Was meine ich mit ‹werdender Mensch›?

Es ist der werdende Mensch in jedem Menschen, und was der Lehrer tut, ist nichts hineinstecken, sondern Anregung und Nahrung geben, sodass es anregend wirkt für die eigenen Entwicklungskräfte des kleinen Kindes, des werdenden Menschen. Und das ist etwas so Großartiges, dass es zurückströmt zu dem Lehrer, der Lehrerin.
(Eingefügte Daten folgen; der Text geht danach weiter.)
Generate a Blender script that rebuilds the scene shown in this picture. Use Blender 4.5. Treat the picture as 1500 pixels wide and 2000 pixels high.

Die kleinen Kinder haben in gewissem Sinne eine noch viel stärkere Kraft des werdenden Menschen in sich als der Erwachsene. Es sprudelt dem Lehrer entgegen. Aus jedem kleinen Kind. Was geschieht also beim Unterrichten? Ein Doppelstrom. Vom Lehrer, der Lehrerin: Nahrungsstrom, Stütze, Hilfe und dann Abwarten: Was kommt jetzt vom Kind? Und jetzt strömt etwas zum Lehrer zurück, sodass es ganz haltbar ist, zu sagen: Bei jeder Erziehung lernt der Lehrer ebenso viel wie der Schüler, die Schülerin. Nur sie lernen nicht dasselbe, es ist etwas anderes, aber es ist genauso geistig wirksam, was in beiden Richtungen strömt. Als Lehrerin hat man die Situation vor sich, dass dieser andere Mensch nach und nach erwachsen wird und dann dasjenige tun wird, was ‹er› selbst bestimmt, und nicht, was ich, der Lehrer, bestimme. Wenn der Lehrer oder die Lehrerin nur die leiseste, unhaltbare Vorstellung hat, dieser Schüler, diese Schülerin solle so und so werden als Erwachsener, dann ist das eine Behinderung für die ganze Erziehung.